Uniteresearch shows that the majority of IT work permit holders appear to be paid less than the industry average salary.

In a political world where migration has become a hot - and divisive - issue, unions are anxious to focus on the potential pitfalls of a newly developing business model of dry-foot offshoring rather than on particular workers affected.
“Unions need to develop a strategy to seek to prevent the use of this issue by those who wish to promote xenophobia and racism,” said Andrew Bibby - the man who coined the phrase “dry-foot offshoring”.
Many mobile workers are tied to a particular employer by their work permit - making them more vulnerable to exploitation. The Irish government has just abolished the link giving migrant ICT workers the right to “own” their work permits and move between employers.
“We are trade unionists. We stand for the rights of working people and we do not differentiate between migrant and non-migrant workers,” said Michael Jäkel, of ver.di Germany.

UNI Telecoms top team:
Shoji Morishima, Bo Larsen and Neil Anderson with Fumiko Kimura
Workshop groups demanded more information from companies on their treatment of migrant workers and called for unions to be proactive on the issue.
There was concern at the isolation endured by many migrant workers and the need for unions to reach out to them to offer their services - particularly legal advice.
“Migrant workers must not be marginalised, we have to involve our colleagues in the daily working environment,” said Werner Bayer of ver.di.
“We don’t want to build walls around Europe,” said Carla Kiburg of FNV Bondgenoten, Netherlands. “We have to make sure all workers - including migrant workers - get the same standards and the same treatment.”
In the United States ICT work permits have dropped sharply but there is growing pressure for a relaxed ICT migration policy or even, urges Bill Gates, no controls at all.
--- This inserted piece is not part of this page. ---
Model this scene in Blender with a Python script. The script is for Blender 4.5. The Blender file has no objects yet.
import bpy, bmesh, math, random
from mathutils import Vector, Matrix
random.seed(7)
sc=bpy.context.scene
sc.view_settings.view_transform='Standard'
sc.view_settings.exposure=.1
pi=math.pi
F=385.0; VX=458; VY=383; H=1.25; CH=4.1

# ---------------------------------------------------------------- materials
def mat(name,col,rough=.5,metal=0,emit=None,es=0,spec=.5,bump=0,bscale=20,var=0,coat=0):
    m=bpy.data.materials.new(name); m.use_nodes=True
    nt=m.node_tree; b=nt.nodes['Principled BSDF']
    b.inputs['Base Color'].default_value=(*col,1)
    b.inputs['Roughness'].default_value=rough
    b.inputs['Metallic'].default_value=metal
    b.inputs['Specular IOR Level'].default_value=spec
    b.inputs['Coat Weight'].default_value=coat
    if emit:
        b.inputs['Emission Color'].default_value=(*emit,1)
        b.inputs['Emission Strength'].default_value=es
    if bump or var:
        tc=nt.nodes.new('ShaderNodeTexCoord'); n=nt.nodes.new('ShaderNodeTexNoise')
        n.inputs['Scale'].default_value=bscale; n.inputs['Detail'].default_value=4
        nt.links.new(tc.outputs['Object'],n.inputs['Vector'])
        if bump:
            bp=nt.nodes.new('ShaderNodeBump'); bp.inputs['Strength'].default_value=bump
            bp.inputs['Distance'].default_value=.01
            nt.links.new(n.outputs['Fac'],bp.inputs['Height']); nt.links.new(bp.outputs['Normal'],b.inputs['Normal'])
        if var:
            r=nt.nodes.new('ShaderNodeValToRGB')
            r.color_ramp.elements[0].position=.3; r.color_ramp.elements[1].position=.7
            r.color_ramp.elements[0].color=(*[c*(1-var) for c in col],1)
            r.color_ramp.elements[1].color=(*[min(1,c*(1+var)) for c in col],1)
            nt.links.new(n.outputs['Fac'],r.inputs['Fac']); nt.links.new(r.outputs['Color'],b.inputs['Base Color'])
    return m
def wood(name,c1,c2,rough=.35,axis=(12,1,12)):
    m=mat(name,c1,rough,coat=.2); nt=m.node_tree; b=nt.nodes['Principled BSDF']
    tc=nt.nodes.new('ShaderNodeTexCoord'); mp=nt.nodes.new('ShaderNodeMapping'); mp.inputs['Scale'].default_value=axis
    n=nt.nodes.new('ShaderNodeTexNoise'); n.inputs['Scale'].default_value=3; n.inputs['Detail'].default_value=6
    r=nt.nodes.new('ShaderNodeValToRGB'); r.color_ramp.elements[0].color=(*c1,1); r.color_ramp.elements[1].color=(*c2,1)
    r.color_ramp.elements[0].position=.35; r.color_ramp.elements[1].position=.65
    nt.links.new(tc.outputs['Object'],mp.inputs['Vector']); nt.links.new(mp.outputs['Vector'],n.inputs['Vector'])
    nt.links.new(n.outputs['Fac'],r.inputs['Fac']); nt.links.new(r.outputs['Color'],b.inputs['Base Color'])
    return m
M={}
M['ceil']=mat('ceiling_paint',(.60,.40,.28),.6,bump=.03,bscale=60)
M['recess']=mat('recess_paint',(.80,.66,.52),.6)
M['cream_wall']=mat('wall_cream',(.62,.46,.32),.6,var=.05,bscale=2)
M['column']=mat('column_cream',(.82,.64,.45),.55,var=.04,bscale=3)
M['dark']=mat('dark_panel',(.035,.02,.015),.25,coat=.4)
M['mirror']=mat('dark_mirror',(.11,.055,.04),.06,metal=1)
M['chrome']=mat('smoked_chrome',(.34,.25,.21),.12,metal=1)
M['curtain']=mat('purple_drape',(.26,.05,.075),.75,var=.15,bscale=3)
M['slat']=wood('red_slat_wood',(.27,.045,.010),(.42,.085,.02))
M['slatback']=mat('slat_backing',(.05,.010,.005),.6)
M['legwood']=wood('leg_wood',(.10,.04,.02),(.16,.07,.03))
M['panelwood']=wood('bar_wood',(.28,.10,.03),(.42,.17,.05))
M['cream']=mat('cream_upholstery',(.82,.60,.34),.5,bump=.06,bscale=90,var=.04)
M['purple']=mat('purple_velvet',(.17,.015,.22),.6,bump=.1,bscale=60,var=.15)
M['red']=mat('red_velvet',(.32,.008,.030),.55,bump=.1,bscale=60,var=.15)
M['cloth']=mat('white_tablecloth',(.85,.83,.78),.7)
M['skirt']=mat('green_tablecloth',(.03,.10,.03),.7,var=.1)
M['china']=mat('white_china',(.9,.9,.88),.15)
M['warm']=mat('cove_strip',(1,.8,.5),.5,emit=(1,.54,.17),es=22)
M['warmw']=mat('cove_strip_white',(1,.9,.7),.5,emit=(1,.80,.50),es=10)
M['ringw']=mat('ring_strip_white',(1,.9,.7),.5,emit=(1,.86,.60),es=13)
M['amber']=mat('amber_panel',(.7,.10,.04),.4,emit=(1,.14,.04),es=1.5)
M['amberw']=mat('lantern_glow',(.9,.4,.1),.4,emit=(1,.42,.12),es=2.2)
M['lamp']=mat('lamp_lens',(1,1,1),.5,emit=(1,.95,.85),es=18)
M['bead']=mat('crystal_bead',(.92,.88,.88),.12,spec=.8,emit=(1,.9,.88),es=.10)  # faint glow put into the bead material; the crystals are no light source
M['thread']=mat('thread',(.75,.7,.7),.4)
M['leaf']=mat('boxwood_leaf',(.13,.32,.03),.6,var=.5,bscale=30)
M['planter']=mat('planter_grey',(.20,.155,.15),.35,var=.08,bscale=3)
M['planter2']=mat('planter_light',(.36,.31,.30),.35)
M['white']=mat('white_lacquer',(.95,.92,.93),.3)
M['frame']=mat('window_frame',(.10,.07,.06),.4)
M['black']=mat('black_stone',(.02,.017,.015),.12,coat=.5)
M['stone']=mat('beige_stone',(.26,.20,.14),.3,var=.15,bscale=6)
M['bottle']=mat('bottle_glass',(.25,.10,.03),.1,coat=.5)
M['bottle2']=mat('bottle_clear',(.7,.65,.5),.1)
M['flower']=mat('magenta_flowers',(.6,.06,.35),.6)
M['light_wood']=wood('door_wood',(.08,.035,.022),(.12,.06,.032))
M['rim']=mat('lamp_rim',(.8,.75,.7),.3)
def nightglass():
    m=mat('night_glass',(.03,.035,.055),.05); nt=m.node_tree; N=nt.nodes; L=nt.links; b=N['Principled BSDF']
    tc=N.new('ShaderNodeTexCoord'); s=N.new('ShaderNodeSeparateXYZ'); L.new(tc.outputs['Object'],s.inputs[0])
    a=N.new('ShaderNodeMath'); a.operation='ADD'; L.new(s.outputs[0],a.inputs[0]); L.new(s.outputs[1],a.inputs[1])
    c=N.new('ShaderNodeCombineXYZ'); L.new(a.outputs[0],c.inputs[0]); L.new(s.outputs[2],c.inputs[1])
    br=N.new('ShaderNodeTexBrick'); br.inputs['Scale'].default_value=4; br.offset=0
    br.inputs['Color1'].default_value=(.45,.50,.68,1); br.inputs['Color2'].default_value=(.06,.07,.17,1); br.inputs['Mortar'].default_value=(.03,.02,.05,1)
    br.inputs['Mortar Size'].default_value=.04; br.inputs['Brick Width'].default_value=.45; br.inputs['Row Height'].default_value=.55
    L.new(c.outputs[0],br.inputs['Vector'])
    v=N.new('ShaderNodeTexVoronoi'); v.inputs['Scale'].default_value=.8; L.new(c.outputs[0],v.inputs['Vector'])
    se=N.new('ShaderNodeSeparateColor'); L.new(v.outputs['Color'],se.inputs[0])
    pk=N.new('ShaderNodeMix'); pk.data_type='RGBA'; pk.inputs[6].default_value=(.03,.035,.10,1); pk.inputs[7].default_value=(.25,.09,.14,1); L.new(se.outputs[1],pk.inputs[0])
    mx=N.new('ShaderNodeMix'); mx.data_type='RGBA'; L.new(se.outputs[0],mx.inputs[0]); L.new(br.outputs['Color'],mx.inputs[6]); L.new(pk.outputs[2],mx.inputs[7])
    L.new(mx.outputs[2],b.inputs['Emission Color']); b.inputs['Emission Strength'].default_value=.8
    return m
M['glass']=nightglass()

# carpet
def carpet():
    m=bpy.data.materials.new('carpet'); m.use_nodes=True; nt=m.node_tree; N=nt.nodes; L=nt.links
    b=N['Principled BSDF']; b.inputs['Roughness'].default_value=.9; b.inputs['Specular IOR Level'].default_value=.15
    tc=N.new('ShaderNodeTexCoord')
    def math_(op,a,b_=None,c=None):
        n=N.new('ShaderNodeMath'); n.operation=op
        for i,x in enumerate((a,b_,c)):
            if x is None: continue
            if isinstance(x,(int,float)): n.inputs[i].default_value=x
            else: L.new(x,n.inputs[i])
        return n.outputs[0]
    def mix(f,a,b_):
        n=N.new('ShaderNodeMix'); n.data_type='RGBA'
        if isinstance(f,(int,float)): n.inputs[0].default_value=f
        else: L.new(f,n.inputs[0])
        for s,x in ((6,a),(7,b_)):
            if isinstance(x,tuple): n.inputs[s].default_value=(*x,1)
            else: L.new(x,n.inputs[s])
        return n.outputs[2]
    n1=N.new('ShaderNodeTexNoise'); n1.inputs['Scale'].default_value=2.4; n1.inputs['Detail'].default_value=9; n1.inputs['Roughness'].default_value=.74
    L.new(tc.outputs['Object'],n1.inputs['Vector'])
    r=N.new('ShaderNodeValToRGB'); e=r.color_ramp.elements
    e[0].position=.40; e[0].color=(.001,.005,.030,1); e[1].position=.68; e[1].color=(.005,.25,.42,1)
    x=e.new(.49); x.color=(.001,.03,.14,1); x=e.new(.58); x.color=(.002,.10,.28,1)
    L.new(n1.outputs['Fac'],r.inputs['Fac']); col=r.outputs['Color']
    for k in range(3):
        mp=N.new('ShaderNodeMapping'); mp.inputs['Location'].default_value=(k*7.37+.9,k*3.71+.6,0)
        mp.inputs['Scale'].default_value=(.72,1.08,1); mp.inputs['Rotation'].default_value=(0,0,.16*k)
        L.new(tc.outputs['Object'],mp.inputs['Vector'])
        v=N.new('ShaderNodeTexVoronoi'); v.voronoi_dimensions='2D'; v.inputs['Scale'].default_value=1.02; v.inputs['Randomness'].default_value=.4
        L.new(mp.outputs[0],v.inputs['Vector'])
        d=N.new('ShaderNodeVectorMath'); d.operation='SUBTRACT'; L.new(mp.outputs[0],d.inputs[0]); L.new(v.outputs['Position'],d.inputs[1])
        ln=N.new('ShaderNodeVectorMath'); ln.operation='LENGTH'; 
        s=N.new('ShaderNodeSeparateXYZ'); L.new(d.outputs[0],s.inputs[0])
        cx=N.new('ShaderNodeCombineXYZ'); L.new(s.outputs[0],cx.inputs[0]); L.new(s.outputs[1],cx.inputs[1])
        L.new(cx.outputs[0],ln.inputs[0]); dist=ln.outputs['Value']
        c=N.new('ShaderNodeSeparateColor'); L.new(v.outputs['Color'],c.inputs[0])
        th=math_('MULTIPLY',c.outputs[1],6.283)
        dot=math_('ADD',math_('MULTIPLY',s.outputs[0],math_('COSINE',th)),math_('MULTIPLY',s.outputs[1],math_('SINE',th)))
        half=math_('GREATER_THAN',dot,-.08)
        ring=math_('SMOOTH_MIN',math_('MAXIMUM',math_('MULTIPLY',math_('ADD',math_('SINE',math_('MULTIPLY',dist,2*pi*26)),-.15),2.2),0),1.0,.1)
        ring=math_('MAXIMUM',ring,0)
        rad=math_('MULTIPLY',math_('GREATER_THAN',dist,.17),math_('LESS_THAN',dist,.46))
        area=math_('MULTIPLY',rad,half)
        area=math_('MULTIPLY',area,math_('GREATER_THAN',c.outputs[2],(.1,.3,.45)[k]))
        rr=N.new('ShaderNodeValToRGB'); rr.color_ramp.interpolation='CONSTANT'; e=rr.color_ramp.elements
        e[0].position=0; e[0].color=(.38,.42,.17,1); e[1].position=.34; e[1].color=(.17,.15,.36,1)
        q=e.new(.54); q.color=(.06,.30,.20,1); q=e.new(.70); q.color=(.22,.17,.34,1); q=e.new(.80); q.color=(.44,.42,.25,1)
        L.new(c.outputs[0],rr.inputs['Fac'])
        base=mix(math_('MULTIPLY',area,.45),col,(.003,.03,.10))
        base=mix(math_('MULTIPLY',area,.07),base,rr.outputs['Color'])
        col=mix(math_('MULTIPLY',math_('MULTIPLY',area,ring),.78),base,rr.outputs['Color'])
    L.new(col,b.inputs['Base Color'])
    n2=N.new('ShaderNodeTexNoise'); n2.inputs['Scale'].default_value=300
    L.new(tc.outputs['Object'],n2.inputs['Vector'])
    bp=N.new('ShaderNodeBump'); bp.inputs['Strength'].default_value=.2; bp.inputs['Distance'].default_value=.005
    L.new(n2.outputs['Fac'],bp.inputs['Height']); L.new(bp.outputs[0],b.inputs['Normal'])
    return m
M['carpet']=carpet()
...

But the situation is different in non-English speaking countries said Bernhard Pfitzner, also of ver.di, Germany where permit rules oblige the same benefits as a comparable German employee and forbid “body shopping” - the migration of workers through sub-contract firms.
In global telecom company BT the IT department employs 32,000 staff worldwide but many are employed through subcontracts without collective agreements. “If people are on the same conditions and we can organise them then many of the problems will go away,” said Philip O’Rawe of Connect UK.
HK Privat estimates that 5,000-plus non-EU IT professionals are currently working in Denmark. Immigration authorities consult unions over work permits - and a high level of unionisation helps monitor corporate behaviour.
* In a report to UNI IBITS global union Andrew Bibby defined “dry-foot outsourcing” thus:
“Companies take advantage of the benefits of moving work offshore and yet the work (or some of it) is actually done in the home “onshore country”.
“Since this is a form of offshoring which can be undertaken without having to send the work across the oceans of the world - a form of offshoring where a company can keep the work at home and doesn’t need to get its feet wet - we are suggesting that this way of working be referred to as “dry-foot offshoring”.